12 Factor Applications (Pt 1)

Alex Axthelm

Introduction

Motivation

  • Developing and Deploying Apps can be difficult
  • The 12 Factor App methodology provides guidelines that ensure
    • clarity,
    • scalability,
    • maintainability
  • Benefits both developers and operations teams.

Why are 12 Factor Apps Important?

  • Consistency and predictability in application behavior.
  • Simplifies the development lifecycle.
  • Eases the process of deploying, scaling, and maintaining applications.
  • Promotes collaboration between development and operations (DevOps).

Best Practices

A lot of these concepts are things that are considered best practices, but collected together.

  • You are probably already do a bunch of these things
  • You may not know you do it (it just feels right)
  • You may not know why you do it (it just seems to work)
  • You may do it because you were told to (it isn’t broken)

Benefits for Developers

  • Clear guidelines for application structure and behavior.
  • Simplified onboarding and reduced cognitive load.
  • Easier debugging and local development.
  • Predictable dependencies and environments.
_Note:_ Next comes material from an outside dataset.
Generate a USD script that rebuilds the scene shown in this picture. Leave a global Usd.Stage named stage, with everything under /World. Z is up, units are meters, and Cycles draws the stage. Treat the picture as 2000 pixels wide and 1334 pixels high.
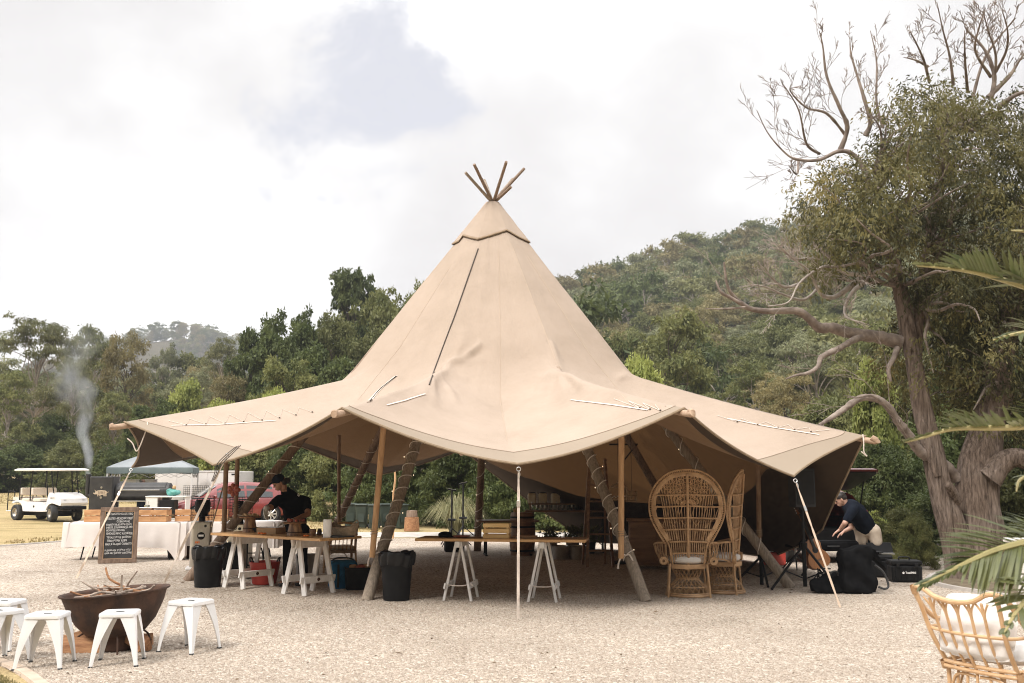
import math, random
import numpy as np
import trimesh, manifold3d, usdkit, meshkit
from scipy.spatial import ConvexHull
from shapely.geometry import Polygon
from pxr import Usd, UsdGeom, UsdLux, UsdShade, Gf, Sdf, Vt

PI = math.pi
stage = Usd.Stage.CreateInMemory()
UsdGeom.SetStageUpAxis(stage, 'Z')
UsdGeom.SetStageMetersPerUnit(stage, 1.0)
UsdGeom.Xform.Define(stage, '/World')
UsdGeom.Scope.Define(stage, '/World/Looks')

# ---------------------------------------------------------------- camera
FPX, CAMH, PITCH = 1944.0, 1.67, math.atan(263 / 1944.0)
cam = UsdGeom.Camera.Define(stage, '/World/camera')
cam.CreateHorizontalApertureAttr(36.0)
cam.CreateVerticalApertureAttr(36.0 * 683 / 1024)
cam.CreateFocalLengthAttr(36.0 * FPX / 2000.0)
cam.CreateFStopAttr(5.0)
cam.CreateFocusDistanceAttr(14.5)
cam.CreateClippingRangeAttr(Gf.Vec2f(0.05, 20000))
cam.AddTranslateOp().Set(Gf.Vec3d(0, 0, CAMH))
cam.AddRotateXOp().Set(90 + math.degrees(PITCH))
cam.CreateExposureAttr(0.97)

# ---------------------------------------------------------------- sky and sun
SUN_DIR = np.array([-0.42, -0.52, 0.80]); SUN_DIR /= np.linalg.norm(SUN_DIR)
SUN_EL, SUN_ROT = math.asin(SUN_DIR[2]), math.atan2(SUN_DIR[0], SUN_DIR[1])


def view_dir(px, py):
    u, v = (px - 1000) / FPX, (667 - py) / FPX
    d = np.array([u, math.cos(PITCH) - v * math.sin(PITCH), math.sin(PITCH) + v * math.cos(PITCH)])
    return d / np.linalg.norm(d)


gap = view_dir(765, 100)
sky = UsdLux.DomeLight.Define(stage, '/World/sky')
skymat = usdkit.material(stage, '/World/Looks/sky_look', {
    'tc': ('texture_coordinate', {}),
    'sky': ('sky_texture', {'sky_type': 'single_scattering', 'sun_disc': False, 'sun_elevation': SUN_EL, 'sun_rotation': SUN_ROT, 'aerosol_density': 2.0}),
    'map': ('mapping', {'scale': (1.0, 1.0, 1.35)}),
    'n': ('noise_texture', {'scale': 5.0, 'detail': 10.0, 'roughness': 0.60, 'distortion': 0.25}),
    'n2': ('noise_texture', {'scale': 2.6, 'detail': 7.0, 'roughness': 0.52}),
    'off': ('vector_math', {'math_type': 'subtract', 'vector2': tuple(gap)}),
    'sq': ('vector_math', {'math_type': 'multiply', 'vector2': (1.25, 1.0, 0.72)}),
    'ln': ('vector_math', {'math_type': 'length'}),
    'hole': ('map_range', {'from_min': 0.0, 'from_max': 0.20, 'to_min': -0.16, 'to_max': 0.52, 'clamp': True}),
    'sum': ('math', {'math_type': 'add'}), 'nc': ('map_range', {'from_min': 0.30, 'from_max': 0.70, 'to_min': 0.0, 'to_max': 1.0}),
    'cover': ('map_range', {'range_type': 'smoothstep', 'from_min': 0.36, 'from_max': 0.68, 'to_min': 0.0, 'to_max': 1.0}),
    'shade': ('rgb_ramp', {'ramp': [(0.34, (7.6, 7.35, 7.35)), (0.46, (8.5, 8.35, 8.35)), (0.56, (10.0, 9.9, 9.85)), (0.70, (13.5, 13.4, 13.3))]}),
    'lift': ('mix_color', {'blend_type': 'mix', 'fac': 0.90, 'b': (7.5, 7.55, 8.15), 'use_clamp': False}),
    'mix': ('mix_color', {'blend_type': 'mix', 'use_clamp': False}),
    'xyz': ('separate_xyz', {}), 'zen': ('map_range', {'from_min': 0.44, 'from_max': 1.0, 'to_min': 1.0, 'to_max': 2.9, 'clamp': True}), 'ovc': ('vector_math', {'math_type': 'scale'}),
    'bg': ('background_shader', {'strength': 0.055}),
}, [('tc.generated', 'map.vector'), ('map.vector', 'n.vector'), ('map.vector', 'n2.vector'), ('tc.generated', 'off.vector1'), ('off.vector', 'sq.vector1'),
    ('sq.vector', 'ln.vector1'), ('ln.value', 'hole.value'), ('hole.result', 'sum.value1'), ('n.fac', 'nc.value'), ('nc.result', 'sum.value2'), ('sum.value', 'cover.value'),
    ('n2.fac', 'shade.fac'), ('sky.color', 'lift.a'), ('lift.result', 'mix.a'), ('shade.color', 'mix.b'), ('cover.result', 'mix.fac'), ('tc.generated', 'xyz.vector'), ('xyz.z', 'zen.value'), ('mix.result', 'ovc.vector1'), ('zen.result', 'ovc.scale'), ('ovc.vector', 'bg.color')],
    surface='bg.background')
UsdShade.MaterialBindingAPI.Apply(sky.GetPrim()).Bind(skymat)
sky.GetPrim().SetCustomDataByKey('kind', 'structure')

sun = UsdLux.DistantLight.Define(stage, '/World/sun')
sun.CreateNormalizeAttr(True)
sun.CreateIntensityAttr(0.50)
sun.CreateAngleAttr(17.0)
sun.CreateColorAttr(Gf.Vec3f(1.0, 0.955, 0.90))
_q = Gf.Rotation(Gf.Vec3d(0, 0, 1), Gf.Vec3d(*[float(x) for x in SUN_DIR]))
sun.AddTransformOp().Set(Gf.Matrix4d().SetRotate(_q))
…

Benefits for DevOps/Operations

  • Streamlined deployment and automated management.
  • Improved reliability and faster issue resolution.
  • Easier monitoring and logging.

The 12 Factors (Brief Overview)

  1. Codebase: One codebase tracked in version control, many deploys.
  2. Dependencies: Explicitly declare and isolate dependencies.
  3. Config: Store configuration in the environment.
  4. Backing Services: Treat backing services as attached resources.
  5. Build, Release, Run: Strictly separate build and run stages.
  6. Processes: Execute the app as one or more stateless processes.
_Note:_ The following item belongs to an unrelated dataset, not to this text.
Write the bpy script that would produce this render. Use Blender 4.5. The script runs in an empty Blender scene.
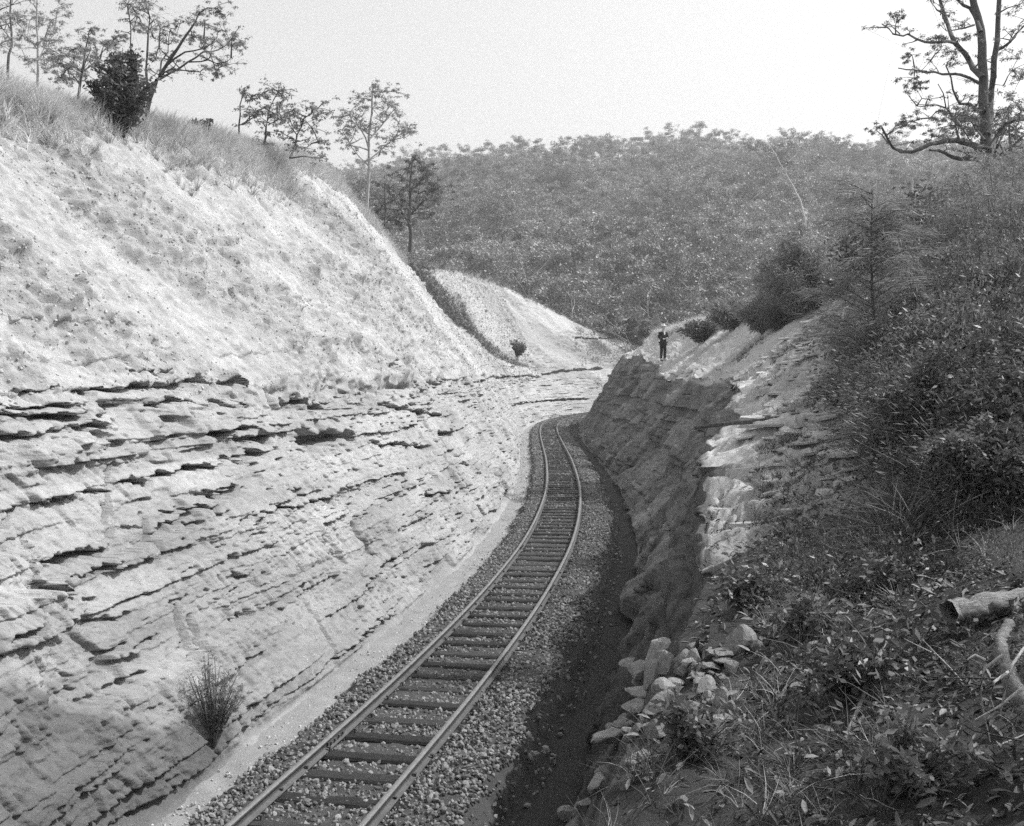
import bpy, bmesh, math, random
import numpy as np
from mathutils import Vector, Matrix

S = bpy.context.scene
R = math.radians

# ------------------------------------------------------------------ camera
FPX, CH, PITCH = 1100.0, 3.9, math.atan(43 / 1100)
cam_d = bpy.data.cameras.new('camera')
cam_d.sensor_width = 36.0
cam_d.lens = 36.0 * FPX / 1024
cam_d.clip_start = 0.1
cam_d.clip_end = 6000
cam = bpy.data.objects.new('camera', cam_d)
S.collection.objects.link(cam)
cam.location = (0, 0, CH)
cam.rotation_euler = (math.pi / 2 - PITCH, 0, 0)
S.camera = cam
S.render.resolution_x, S.render.resolution_y = 1024, 826

# ------------------------------------------------------------------ sky and sun (monochrome: a blue-sensitive plate)
SUN_EL, SUN_BACK = R(48), R(-13)         # from the right, a little beyond the camera
sun_dir = Vector((math.cos(SUN_EL) * math.cos(SUN_BACK), -math.cos(SUN_EL) * math.sin(SUN_BACK), math.sin(SUN_EL)))
W = bpy.data.worlds.new('World'); S.world = W; W.use_nodes = True
wn, wl = W.node_tree.nodes, W.node_tree.links
wn.clear()
sky = wn.new('ShaderNodeTexSky'); sky.sky_type = 'NISHITA'; sky.sun_disc = False
sky.sun_elevation = SUN_EL
sky.sun_rotation = math.atan2(sun_dir.x, sun_dir.y)
sky.altitude = 100; sky.air_density = 1.0; sky.dust_density = 4.0; sky.ozone_density = 1.0
sep = wn.new('ShaderNodeSeparateColor'); comb = wn.new('ShaderNodeCombineColor')
bg = wn.new('ShaderNodeBackground'); bg.inputs['Strength'].default_value = 0.14
wo = wn.new('ShaderNodeOutputWorld')
wl.new(sky.outputs[0], sep.inputs[0])
for i in range(3): wl.new(sep.outputs[2], comb.inputs[i])
wl.new(comb.outputs[0], bg.inputs[0]); wl.new(bg.outputs[0], wo.inputs[0])
sl = bpy.data.lights.new('sun', 'SUN'); sl.energy = 3.1; sl.angle = R(0.5); sl.color = (1, 1, 1)
sun = bpy.data.objects.new('sun', sl); S.collection.objects.link(sun)
sun.rotation_euler = sun_dir.to_track_quat('Z', 'Y').to_euler()
sun.location = (30, -10, 40)
S.view_settings.view_transform = 'Standard'; S.view_settings.look = 'None'
S.view_settings.exposure = 0.66; S.view_settings.gamma = 1.0; S.view_settings.use_curve_mapping = False
S.cycles.max_bounces = 4; S.cycles.diffuse_bounces = 2; S.cycles.transparent_max_bounces = 4
S.cycles.volume_bounces = 0
S.cycles.use_denoising = False
S.cycles.use_adaptive_sampling = True; S.cycles.adaptive_threshold = .022; S.cycles.adaptive_min_samples = 24

# ------------------------------------------------------------------ helpers
rng = np.random.default_rng(17)
random.seed(17)
C = S.collection

def at(px, py, Y):
    """the point at depth Y that a measured picture position corresponds to"""
    cx, cy = (px - 512) / FPX, (413 - py) / FPX
    d = (cx, math.cos(PITCH) + cy * math.sin(PITCH), cy * math.cos(PITCH) - math.sin(PITCH))
    t = Y / d[1]
    return Vector((d[0] * t, Y, CH + d[2] * t))

def H(ix, iy, iz, seed):
    h = (ix.astype(np.int64) * 374761393 + iy.astype(np.int64) * 668265263 + iz.astype(np.int64) * 2147483647 + seed * 1274126177) & 0xffffffff
    h = ((h ^ (h >> 13)) * 1274126177) & 0xffffffff
    h = ((h ^ (h >> 16)) * 2246822519) & 0xffffffff
    return ((h ^ (h >> 15)) & 0xffffff) / float(0xffffff)

def vn(x, y, z=0.0, seed=0):
    """value noise, -1..1"""
    x, y, z = np.broadcast_arrays(np.asarray(x, float), np.asarray(y, float), np.asarray(z, float))
    xi, yi, zi = np.floor(x), np.floor(y), np.floor(z)
    fx, fy, fz = x - xi, y - yi, z - zi
    fx, fy, fz = [f * f * (3 - 2 * f) for f in (fx, fy, fz)]
    r = 0
    for a in (0, 1):
        wx = fx if a else 1 - fx
        for b in (0, 1):
            wy = fy if b else 1 - fy
            for c in (0, 1):
                wz = fz if c else 1 - fz
                r = r + wx * wy * wz * H(xi + a, yi + b, zi + c, seed)
    return r * 2 - 1

def fbm(x, y, z=0.0, seed=0, oct=4, gain=.5):
    r, a, s = 0, 1.0, 0
    for o in range(oct):
        r = r + a * vn(x * 2 ** o, y * 2 ** o, z * 2 ** o, seed + o); s += a; a *= gain
    return r / s

def sstep(a, b, x):
    t = np.clip((x - a) / (b - a), 0, 1); return t * t * (3 - 2 * t)

def tag(o, label=None, cat=None, group=None, kind=None):
    if label: o['label'] = label
    if cat: o['category'] = cat
    if group: o['group'] = group
    if kind: o['kind'] = kind
    return o

def mesh_np(name, V, F, mat=None, smooth=False, attr=None, mats=None, midx=None):
    """mesh from arrays; F is an (n,3) or (n,4) array, or a list of such arrays"""
    me = bpy.data.meshes.new(name)
    V = np.asarray(V, np.float32)
    Fs = F if isinstance(F, list) and isinstance(F[0], np.ndarray) else [F]
    Fs = [np.asarray(f, np.int32) for f in Fs if len(f)]
    nl = sum(f.size for f in Fs); nf = sum(len(f) for f in Fs)
    me.vertices.add(len(V)); me.vertices.foreach_set('co', V.ravel())
    me.loops.add(nl); me.polygons.add(nf)
    me.loops.foreach_set('vertex_index', np.concatenate([f.ravel() for f in Fs]))
    tot = np.concatenate([np.full(len(f), f.shape[1], np.int32) for f in Fs])
    st = np.concatenate([[0], np.cumsum(tot)[:-1]]).astype(np.int32)
    me.polygons.foreach_set('loop_start', st)
    if smooth: me.polygons.foreach_set('use_smooth', np.ones(nf, bool))
    for m in (mats or ([mat] if mat else [])): me.materials.append(m)
    if midx is not None: me.polygons.foreach_set('material_index', np.asarray(midx, np.int32))
    me.update(calc_edges=True)
    if attr:
        for k, v in attr.items():
            a = me.attributes.new(k, 'FLOAT', 'POINT'); a.data.foreach_set('value', np.asarray(v, np.float32))
    me.validate()
    return me

def obj(name, me, parent=None, loc=None):
    o = bpy.data.objects.new(name, me); C.objects.link(o)
    if parent: o.parent = parent
    if loc is not None: o.location = loc
    return o

def empty(name, loc=(0, 0, 0), rz=0.0):
    o = bpy.data.objects.new(name, None); C.objects.link(o)
    o.empty_display_size = .2; o.location = loc; o.rotation_euler.z = rz
    return o

# ------------------------------------------------------------------ materials (greys: the picture is monochrome)
def mat(name, lo, hi, scale=8.0, rough=.9, bump=0.0, bscale=40.0, tone=False, streak=None, detail=6, spec=.2, rnd=0.0, trans=0.0):
    m = bpy.data.materials.new(name); m.use_nodes = True
    n, l = m.node_tree.nodes, m.node_tree.links
    p = n['Principled BSDF']; p.inputs['Roughness'].default_value = rough
    p.inputs['Specular IOR Level'].default_value = spec
    tc = n.new('ShaderNodeTexCoord')
    no = n.new('ShaderNodeTexNoise'); no.inputs['Scale'].default_value = scale; no.inputs['Detail'].default_value = detail
    no.inputs['Roughness'].default_value = .65
    vec = tc.outputs['Object']
    if streak:
        mp = n.new('ShaderNodeMapping'); mp.inputs['Scale'].default_value = streak
        l.new(vec, mp.inputs[0]); vec = mp.outputs[0]
    l.new(vec, no.inputs['Vector'])
    mr = n.new('ShaderNodeMapRange'); mr.inputs[1].default_value = .3; mr.inputs[2].default_value = .7
    mr.inputs[3].default_value = lo; mr.inputs[4].default_value = hi
    l.new(no.outputs[0], mr.inputs[0])
    col = mr.outputs[0]
    if tone:
        a = n.new('ShaderNodeAttribute'); a.attribute_name = 'tone'
        mu = n.new('ShaderNodeMath'); mu.operation = 'MULTIPLY'
        l.new(col, mu.inputs[0]); l.new(a.outputs['Fac'], mu.inputs[1]); col = mu.outputs[0]
    if rnd:
        oi = n.new('ShaderNodeObjectInfo')
        m2 = n.new('ShaderNodeMapRange'); m2.inputs[3].default_value = 1 - rnd; m2.inputs[4].default_value = 1 + rnd
        l.new(oi.outputs['Random'], m2.inputs[0])
        mu = n.new('ShaderNodeMath'); mu.operation = 'MULTIPLY'
        l.new(col, mu.inputs[0]); l.new(m2.outputs[0], mu.inputs[1]); col = mu.outputs[0]
    cc = n.new('ShaderNodeCombineColor')
    for i in range(3): l.new(col, cc.inputs[i])
    l.new(cc.outputs[0], p.inputs['Base Color'])
    if bump:
        nb = n.new('ShaderNodeTexNoise'); nb.inputs['Scale'].default_value = bscale; nb.inputs['Detail'].default_value = 8
        nb.inputs['Roughness'].default_value = .7
        l.new(vec, nb.inputs['Vector'])
        b = n.new('ShaderNodeBump'); b.inputs['Strength'].default_value = 1.0; b.inputs['Distance'].default_value = bump
        l.new(nb.outputs[0], b.inputs['Height']); l.new(b.outputs[0], p.inputs['Normal'])
    if trans:
        tr = n.new('ShaderNodeBsdfTranslucent'); mx = n.new('ShaderNodeMixShader'); mx.inputs[0].default_value = trans
        l.new(cc.outputs[0], tr.inputs[0]); l.new(p.outputs[0], mx.inputs[1]); l.new(tr.outputs[0], mx.inputs[2])
        l.new(mx.outputs[0], n['Material Output'].inputs[0])
    return m

M = {}
M['cut'] = mat('cut_rock', .72, 1.05, 6.0, bump=.03, bscale=16, tone=True, detail=10)
M['cut_right'] = mat('weathered_rock', .75, 1.0, 3.0, bump=.02, bscale=20, tone=True)
M['floor'] = mat('formation_soil', .8, 1.0, 5.0, bump=.015, bscale=35, tone=True)
M['hill'] = mat('forest_floor', .10, .2, .4, bump=.1, bscale=3)
M['plain'] = mat('far_ground', .08, .14, .02)
M['ballast'] = mat('ballast_stone', .10, .26, 14, rnd=.6, spec=.3)
M['rubble'] = mat('pale_rubble', .36, .5, 9, rnd=.2)
M['timber'] = mat('sleeper_timber', .018, .055, 10, rnd=.4, bump=.008, bscale=30, streak=(1, 8, 8))
M['steel'] = mat('rail_steel', .05, .09, 6, rough=.6, spec=.5)
M['head'] = mat('worn_rail_head', .13, .2, 6, rough=.5, spec=.5)
M['leaf'] = mat('gum_leaf', .10, .22, 3, rough=.5, spec=.5, trans=.4)
M['leaf_pale'] = mat('pale_gum_leaf', .2, .36, 3, rough=.5, spec=.4, trans=.45)
M['leaf_far'] = mat('forest_leaf', .13, .33, .5, rough=.5, spec=.45, rnd=.55, trans=.15)
M['leaf_dark'] = mat('dense_leaf', .07, .15, 3, rough=.5, trans=.4, spec=.5)
M['leaf_gloss'] = mat('glossy_leaf', .07, .13, 4, rough=.5, spec=.6, trans=.25)
M['needle'] = mat('needle_foliage', .16, .30, 3, rough=.5, trans=.5, spec=.5)
M['grass'] = mat('dry_grass', .45, .68, 2, rough=.7, rnd=.25, trans=.25)
M['grass_dark'] = mat('green_grass', .05, .14, 2, rough=.6, rnd=.4, trans=.2)
M['bark'] = mat('dark_bark', .06, .14, 9, bump=.02, bscale=20, streak=(3, 3, .6))
M['bark_pale'] = mat('smooth_pale_bark', .26, .45, 5, streak=(2, 2, .5))
M['bark_dead'] = mat('bleached_deadwood', .4, .65, 10, bump=.012, bscale=30, streak=(6, 1, 6))
M['stone'] = mat('bank_stone', .2, .4, 7, bump=.02, bscale=25, rnd=.2)
M['log'] = mat('weathered_log', .16, .46, 9, bump=.03, bscale=14, streak=(1.2, 6, 6))
M['stick'] = mat('grey_stick', .14, .3, 10, streak=(3, 3, 3))
M['leaf_shade'] = mat('shaded_broad_leaf', .035, .10, 5, rough=.45, spec=.5, trans=.15)  # darkened leaf copy: shade of the near bank put into its colour
M['litter'] = mat('leaf_litter', .05, .26, 3, rough=.7, rnd=.7)
M['skin'] = mat('skin', .4, .45)
M['suit'] = mat('dark_cloth', .012, .02)
M['white'] = mat('white_cloth', .65, .75)

# ------------------------------------------------------------------ the line of the track
TP = np.array([(-8, -5.6), (-2, -4.3), (4, -3.03), (9.45, -1.83), (11.9, -1.27), (16.7, -.31), (25.2, .92), (35.7, 1.72), (47.7, 2.07),
               (61.3, 2.2), (71.5, 2.35), (80, 2.7), (88, 3.6), (97.5, 5.8), (104, 8.5), (110, 12.5), (116, 18.5), (122, 27), (130, 40)])
def gsmooth(a, sig):
    k = int(sig * 3) + 1
    w = np.exp(-.5 * (np.arange(-k, k + 1) / sig) ** 2); w /= w.sum()
    p = np.pad(a, ((k, k),) + ((0, 0),) * (a.ndim - 1), mode='reflect', reflect_type='odd')
    return np.apply_along_axis(lambda c: np.convolve(c, w, 'valid'), 0, p)
YG = np.linspace(-8, 130, 1381)
XG = gsmooth(np.interp(YG, TP[:, 0], TP[:, 1]), 32)
SG = np.concatenate([[0], np.cumsum(np.hypot(np.diff(XG), np.diff(YG)))])
tx = lambda Y: np.interp(Y, YG, XG)
DXG = np.gradient(XG, YG)
tslope = lambda Y: np.interp(Y, YG, DXG)
def path(s):
    """position and unit tangent at chainage s"""
    Y = np.interp(s, SG, YG); X = tx(Y); d = tslope(Y); n = np.sqrt(1 + d * d)
    return X, Y, d / n, 1 / n
s_of = lambda Y: np.interp(Y, YG, SG)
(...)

The 12 Factors (Brief Overview)

  1. Port Binding: Export services via port binding.
  2. Concurrency: Scale out via the process model.
  3. Disposability: Maximize robustness with fast startup and graceful shutdown.
  4. Dev/Prod Parity: Keep development, staging, and production similar.
  5. Logs: Treat logs as event streams.
  6. Admin Processes: Run admin tasks as one-off processes.
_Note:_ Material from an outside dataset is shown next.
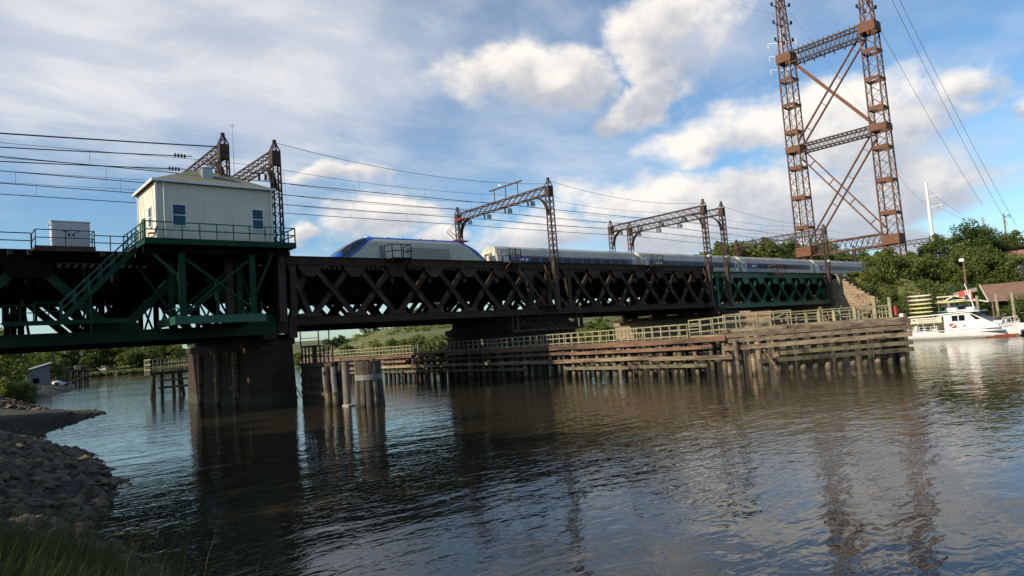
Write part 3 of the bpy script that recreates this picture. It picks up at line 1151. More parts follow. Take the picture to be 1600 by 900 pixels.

Examples of Common Pitfalls

  • Configuration hardcoded in source code.
  • Dependencies not clearly defined or versioned.
  • Stateful processes causing unpredictable behavior.
  • Significant differences between development and production environments.

Getting Started with 12 Factor Apps

  • Review your current projects against the 12 factors.
  • Incrementally adopt factors as you enhance or refactor projects.
  • Foster collaboration and awareness across development and operations teams.